If you go on the Ends + Stems website, you’ll find an exciting feature that allows you to plug two ingredients that you already have in your fridge into an online generator, which will spit out some easy recipes that you can make with your chosen ingredients. I, like a child given free reign to catch an adult in a mistake, spent awhile with this feature. Typing in everything from tofu to plum juice, to see if it could actually give me a recipe with any ingredient, and to my slight chagrin, it passed the test.

Creating a product such as Mountford’s is a useful tool in a society that needs to be increasingly concerned with its health, and with preserving natural resources. It is no secret that the American food system is failing us, and learning how to cook our own food — and do it responsibly — is something that can save us; if not on a national level, then one household at a time. Mountford says we are so quick to throw food away because we are far removed from it. “The further we get from growing our own food, from the life cycle of the food, the further we get from what’s normal and what’s not normal. If you don’t have any experience in the life cycle of food, you don’t know what it is.” For someone that wants to re-acquaint themselves with natural foods, and redesign their diet, Mountford advocates for making smaller changes. “The most important advice I give individuals is to pick spaces that concern you. Start really small, make a few changes, find a few farmers markets. How could you not let food go to waste? How could you eat less meat? How could you buy one locally produced item?”

Mountford was part of a team that won the first ever EPA grant to educate people on food waste at Drexel University. When she began as an educator against waste, it was through the popular medium of Instagram.
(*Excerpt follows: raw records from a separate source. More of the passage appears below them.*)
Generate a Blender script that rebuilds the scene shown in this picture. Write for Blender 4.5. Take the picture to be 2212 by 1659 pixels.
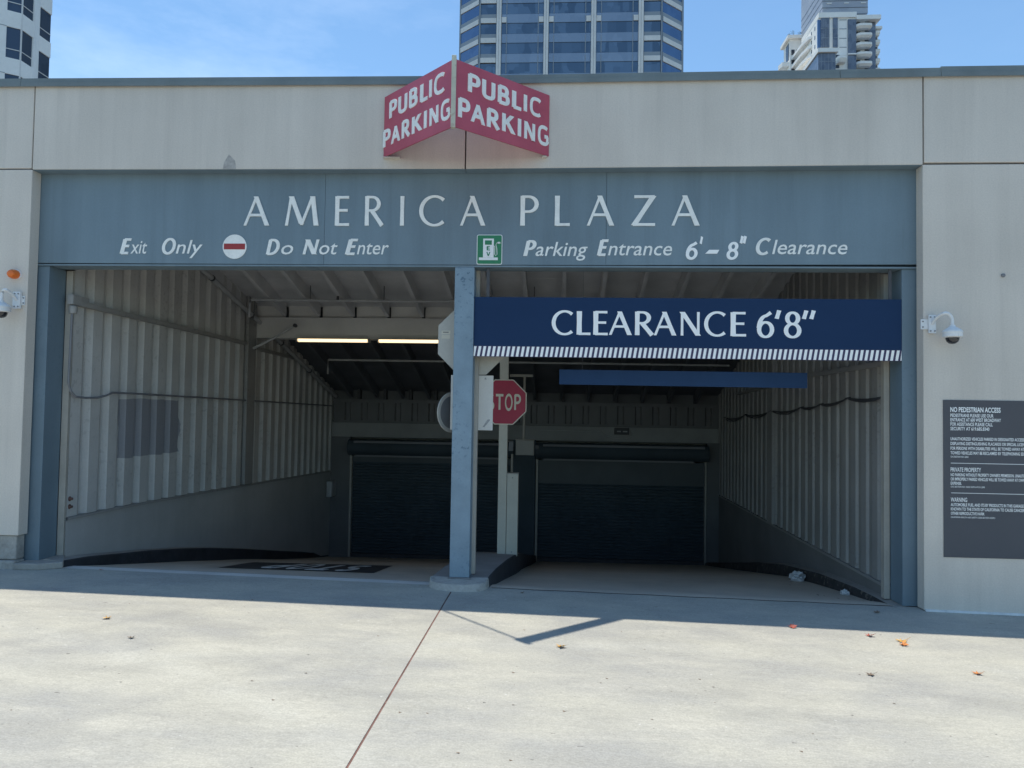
import bpy, math, random
from mathutils import Vector, Matrix
random.seed(7)
S = bpy.context.scene
for o in list(bpy.data.objects): bpy.data.objects.remove(o)
COL = S.collection
R = math.radians

# ------------------------------------------------------------ camera
def rot(yaw, pitch, roll):
    return Matrix.Rotation(yaw, 3, 'Z') @ Matrix.Rotation(pitch, 3, 'X') @ Matrix.Rotation(roll, 3, 'Y')
cam = bpy.data.cameras.new('camera'); cam_o = bpy.data.objects.new('camera', cam); COL.objects.link(cam_o)
M3 = rot(R(3.5966), R(1.9969), R(-0.9002))
cam_o.matrix_world = Matrix.Translation((0, -6.85, 1.6)) @ (M3 @ Matrix.Rotation(R(90), 3, 'X')).to_4x4()
cam.sensor_fit = 'HORIZONTAL'; cam.sensor_width = 36; cam.lens = 1600 / 2212 * 36
cam.clip_start = .05; cam.clip_end = 3000
S.camera = cam_o

# ------------------------------------------------------------ world, sun, exposure
SUN = Vector((-.156, .145, 1)).normalized()
w = bpy.data.worlds.new('World'); S.world = w; w.use_nodes = True
nt = w.node_tree; nt.nodes.clear()
N = nt.nodes.new; Lk = nt.links.new
out = N('ShaderNodeOutputWorld'); bg = N('ShaderNodeBackground'); sky = N('ShaderNodeTexSky')
sky.sky_type = 'NISHITA'; sky.sun_disc = False
sky.sun_elevation = math.asin(SUN.z); sky.sun_rotation = math.atan2(SUN.x, SUN.y)
sky.altitude = 20; sky.air_density = 1.0; sky.dust_density = .15; sky.ozone_density = 3.0
geo = N('ShaderNodeNewGeometry'); mp = N('ShaderNodeMapping'); mp.inputs['Scale'].default_value = (1.6, 1.6, 4.5); mp.inputs['Location'].default_value = (5.2, 3.1, .6)
n1 = N('ShaderNodeTexNoise'); n1.inputs['Scale'].default_value = 1.7; n1.inputs['Detail'].default_value = 7; n1.inputs['Roughness'].default_value = .62
rp = N('ShaderNodeValToRGB'); rp.color_ramp.elements[0].position = .50; rp.color_ramp.elements[1].position = .95
rp.color_ramp.elements[1].color = (.26, .26, .26, 1)
tc = N('ShaderNodeTexCoord')
mx = N('ShaderNodeMixRGB'); mx.inputs[2].default_value = (8.5, 9.2, 10.0, 1)
Lk(tc.outputs['Generated'], mp.inputs[0]); Lk(mp.outputs[0], n1.inputs['Vector']); Lk(n1.outputs[0], rp.inputs[0])
sx_ = N('ShaderNodeSeparateXYZ'); Lk(tc.outputs['Generated'], sx_.inputs[0])
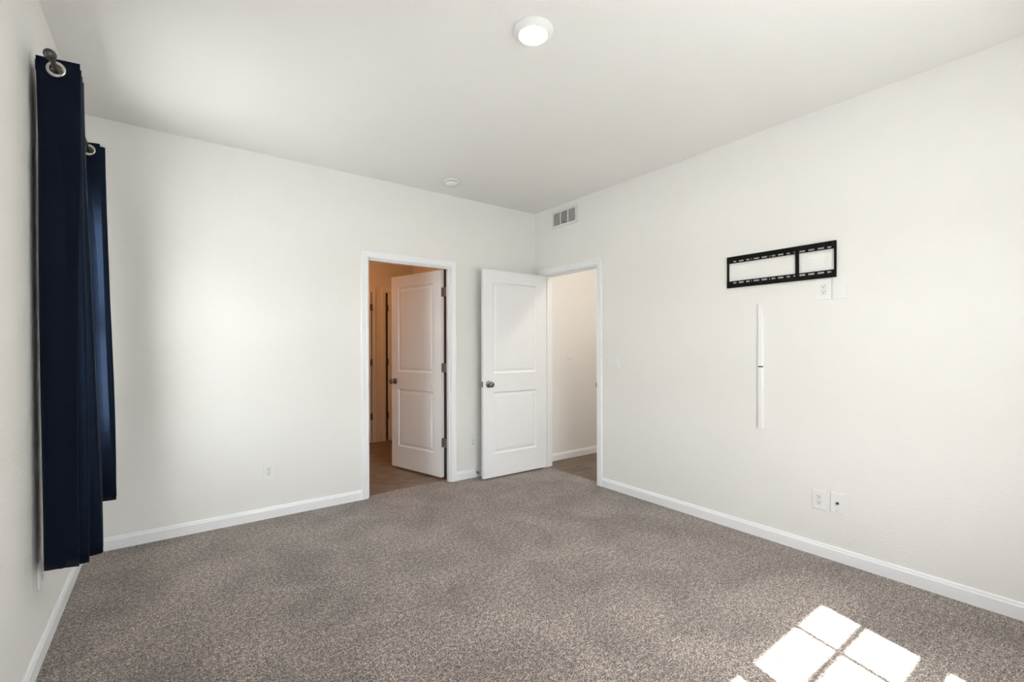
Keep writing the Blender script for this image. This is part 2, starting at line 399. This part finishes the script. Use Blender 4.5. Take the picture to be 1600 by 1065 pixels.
# jamb-side hinge leaves
for z in (.357, 1.09, 1.83):
    one('hinge_leaf', M_hinge, lambda bm: box(bm, D1b-.0055, D1b+.0005, Y0-.058, Y0+.003, z-.044, z+.044), fr1)
# door 2: opens into the bedroom, lies almost along the back wall
a2 = math.radians(180-.6)
d2 = door('door_2', .770, (R-.019, D2b-.004, 0), a2, 'white two-panel door standing open in front of the back wall corner', 0.0)

# doors on the far wall of the dressing room
def far_door(name, fname, a, b, hinge_left, lab, flab):
    mf = lambda u, z, o: (u, CD-o, z)
    f = tag(one(fname, M_trim, lambda bm: casing_bm(bm, a, b, DT, mf)), flab, 'door frame', 'structure')
    W = b-a-.02
    r = obj(name, leaf_bm(W), M_door); tag(r, lab, 'door', 'structure')
    r.location = (a+.012, CD-.036, 0)
    hx = -.006 if hinge_left else W+.004
    for z in (.357, 1.09, 1.83):
        one('hinge', M_bronze, lambda bm: (cyl(bm, (hx, -.004, z-.045), (0, 0, 1), .008, .09, 12), box(bm, hx-.014, hx+.014, -.003, -.0005, z-.044, z+.044)), r)
    one('door_gap', M_dark, lambda bm: (box(bm, hx-.005, hx+.005, .004, .034, .02, 2.04)), r)
    kx = W-.06 if hinge_left else .06
    one('door_knob', M_nickel, lambda bm: lathe(bm, KP, (kx, 0, .93), (0, -1, 0)), r, True)
far_door('door_3', 'trim_3', 1.42, 2.19, False, 'closed door at the far left edge inside the dressing room', 'casing of the closed door at the far left inside the dressing room')
far_door('door_4', 'trim_4', 2.405, 2.73, True, 'narrow door behind the open dressing room door', 'casing of the narrow door behind the open dressing room door')

# ------------------------------------------------------------------ windows
def window(name, mp, units, z0, z1, grid, label):
    """mp(u, z, d) d = depth outward from the room; units = glass ranges"""
    def bb(bm, u0, u1, za, zb, d0, d1, bev=0):
        P = [mp(u, z, d) for u in (u0, u1) for z in (za, zb) for d in (d0, d1)]
        xs, ys, zs = zip(*P); box(bm, min(xs), max(xs), min(ys), max(ys), min(zs), max(zs), bev)
    U0, U1 = units[0][0]-FR, units[-1][1]+FR
    def fr(bm):
        edges = [U0-.006] + [e for u in units for e in u] + [U1+.006]
        for a, b in zip(edges[::2], edges[1::2]): bb(bm, a, b, z0-FR-.006, z1+FR+.006, .045, .085)
        bb(bm, U0-.006, U1+.006, z1, z1+FR+.006, .045, .085); bb(bm, U0-.006, U1+.006, z0-FR-.006, z0, .045, .085)
    r = tag(one(name, M_vinyl_frame, fr), label, 'window', 'structure')
    zm = (z0+z1)/2
    for u0, u1 in units:
        one('meeting_rail', M_vinyl_frame, lambda bm: bb(bm, u0, u1, zm-.047, zm+.047, .050, .075), r)
        one('glass', M_glass, lambda bm: bb(bm, u0, u1, z0, z1, .061, .064), r)
        if grid:
            def g(bm):
                um = u0+.417/.714*(u1-u0)
                bb(bm, um-.010, um+.010, z0, z1, .058, .067)
                for z in (z1-.275, z0+.275): bb(bm, u0, u1, z-.013, z+.013, .058, .067)
            one('muntin', M_vinyl_frame, g, r)
    return r
window('window_1', lambda u, z, d: (u, F-d, z), UN, GZ0, GZ1, True, 'twin sash windows with muntins behind the viewpoint')
window('window_2', lambda u, z, d: (L-d, u, z), [LW], GZ0, GZ1, False, 'sash window between the navy curtains on the left wall')
tag(one('trim_5', M_trim, lambda bm: box(bm, L-.044, L+.022, LW[0]-FR+.002, LW[1]+FR-.002, GZ0-FR+.001, GZ0-FR+.02, .003)), 'white sill of the left window', 'window sill', 'structure')
tag(one('trim_6', M_trim, lambda bm: box(bm, UN[0][0]-FR+.002, UN[1][1]+FR-.002, F-.044, F+.03, GZ0-FR+.001, GZ0-FR+.02, .003)), 'white sill of the twin windows', 'window sill', 'structure')

# ------------------------------------------------------------------ curtains
RX, RZ = -.353, 2.383
def lerp(a, b, t): return a+(b-a)*t
def curtain(y0, pitch, n, ztop, zbot, outer_top, outer_bot, inner, label, seed, fan):
    rnd = random.Random(seed)
    root = empty('curtain', (RX, y0, 0))
    bm = bmesh.new(); NU = n*16; zl = [ztop-.006*i for i in range(17)]; zl += [lerp(zl[-1], zbot, i/48) for i in range(1, 49)]; NZ = len(zl)-1; grid = []
    jit = [rnd.uniform(-.004, .004) for _ in range(n+2)]
    for j in range(NZ+1):
        z = zl[j]; f = (ztop-z)/(ztop-zbot); row = []
        for i in range(NU+1):
            u = i/16; k = min(n, int(round(u)))
            # blended outer reach of the fold tips
            kt = (u-1)/2; k0 = max(0, min(len(outer_top)-1, int(math.floor(kt)))); k1 = min(len(outer_top)-1, k0+1); tt = max(0, min(1, kt-k0))
            s = min(1, f*1.0); s = s*s*(3-2*s)*.6+s*.4
            xo = lerp(lerp(outer_top[k0], outer_top[k1], tt), lerp(outer_bot[k0], outer_bot[k1], tt), s)
            xi = inner + .012*f + .004*math.sin(3*f+u)
            c = math.cos(PI*u); x = (xo+xi)/2 - (xo-xi)/2*c
            y = y0 + pitch*(1+fan*f)*(u+.8*math.sin(2*PI*u)/(2*PI)) + jit[k]*f
            y += .006*f*math.sin(2.2*u+4*f) + .0025*math.sin(9*f+1.7*u)*f
            if u < 1: y += (.045+.045*f)*(1-u)          # first section angled: wall side sits further back
            x += .004*math.sin(6*f+u*1.3)*f
            zz = z + (.006*math.sin(1.3*u)*(f > .98))
            row.append(bm.verts.new((x-RX, y-y0, zz)))
        grid.append(row)
    for j in range(NZ):
        for i in range(NU): bm.faces.new((grid[j][i], grid[j][i+1], grid[j+1][i+1], grid[j+1][i]))
    # punch holes where the rod passes: drop faces close to the rod line near the top
    cut = [fc for fc in bm.faces if math.hypot(fc.calc_center_median().x, fc.calc_center_median().z-RZ) < .021]
    bmesh.ops.delete(bm, geom=cut, context='FACES')
    me_o = obj('fabric', bm, M_fabric, root, True)
    sm = me_o.modifiers.new('thick', 'SOLIDIFY'); sm.thickness = .0016; sm.offset = 0
    for k in range(n):
        u = k+.5
        y = y0+pitch*(u)+ (.045*.5 if k == 0 else 0)+pitch*.0
        # direction across the section
        du = .05
        def pt(u):
            yy = y0+pitch*(u+.8*math.sin(2*PI*u)/(2*PI))+(.045*(1-u) if u < 1 else 0)
            xx = (outer_top[0]+inner)/2-(outer_top[0]-inner)/2*math.cos(PI*u); return Vector((xx, yy, 0))
        d = (pt(u+du)-pt(u-du)).normalized(); nrm = Vector((-d.y, d.x, 0))
        yc = pt(u).y
        if k == 0: yc = pt(u + .02).y
        prof = [(.019+0, -.003), (.021, -.0045), (.028, -.0045), (.031, -.002), (.031, .002), (.028, .0045), (.021, .0045), (.019, .003), (.019, -.003)]
        one('grommet', M_ring, lambda bm: lathe(bm, prof, (0, yc-y0, RZ), nrm, 40), root, True)
    tag(root, label, 'curtain', group=None)
    return root
curtain(2.487, .0275, 8, 2.424, .408, [-.283, -.285, -.288, -.29], [-.298, -.268, -.232, -.24], -.411,
        'navy grommet curtain panel nearest the viewer on the left wall', 1, .12)
curtain(3.402, .025, 8, 2.424, .425, [-.306, -.288, -.292, -.30], [-.262, -.246, -.25, -.27], -.411,
        'navy grommet curtain panel farther off, catching blue window light', 2, .0)
rod = empty('curtain_rod', (RX, 2.44, RZ))
tag(rod, 'dark metal curtain rod carrying both navy curtains', 'curtain rod')
rd = one('rod', M_bronze, lambda bm: cyl(bm, (0, .0, 0), (0, 1, 0), .0085, 1.26, 20), rod, True)
def finial(bm, s, y):
    lathe(bm, [(0, 0), (.011, 0), (.012, .004), (.009, .008), (.006, .012), (.008, .016), (.014, .021), (.0185, .030), (.0195, .038), (.017, .047), (.011, .054), (.004, .058), (0, .0585)], (0, y, 0), (0, s, 0), 28)
one('finial', M_bronze, lambda bm: finial(bm, -1, .005), rd, True)
one('finial', M_bronze, lambda bm: finial(bm, 1, 1.255), rd, True)
for yb in (.232, 1.235):
    def brk(bm):
        wx = L-RX
        box(bm, wx, wx+.004, yb-.012, yb+.012, .040, .082, .0012)
        box(bm, wx+.003, .004, yb-.005, yb+.005, .0485, .0545)
        box(bm, -.004, .004, yb-.005, yb+.005, .009, .052)
        lathe(bm, [(.009, -.006), (.0125, -.006), (.0125, .006), (.009, .006), (.009, -.006)], (0, yb, 0), (0, 1, 0), 20)
    one('bracket', M_bronze, brk, rod)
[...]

Being recognized by the EPA, and given money to enact change, helped reinforce her belief that there was an audience that cared about being less wasteful. “It is so super, super exciting. Since I started, my theory is that people will change their behavior, they just need to understand how and why.” With this grant, Ends + Stems will create a series of short videos based on “culinary home empowerment.” At the end of the videos, patrons will answer a quick scientific questionnaire that will be collected for data, and then given a self-led course with a series of lessons on food waste.

As well as educating individuals on a national level, on a local level Mountford is the director of marketing for Providence run Hope & Main. Hope & Main is a place for over 100 small food businesses to connect, organize, and create. As a native Rhode Islander, Mountford is passionate about preserving the diversity and excellence of Providence’s food culture. “Providence is known for good food. If we don’t keep it local, it will be easier for chains to come in. I just want to see the powers that be, whether it be the governors or the big funders, put some rocketfuel behind it. The power and the talent is here, let’s make it bigger.” If we reduce chain restaurants, we can reduce waste. More local businesses means more farmers markets, which means more good food grown from the ground. More giving back, less taking from.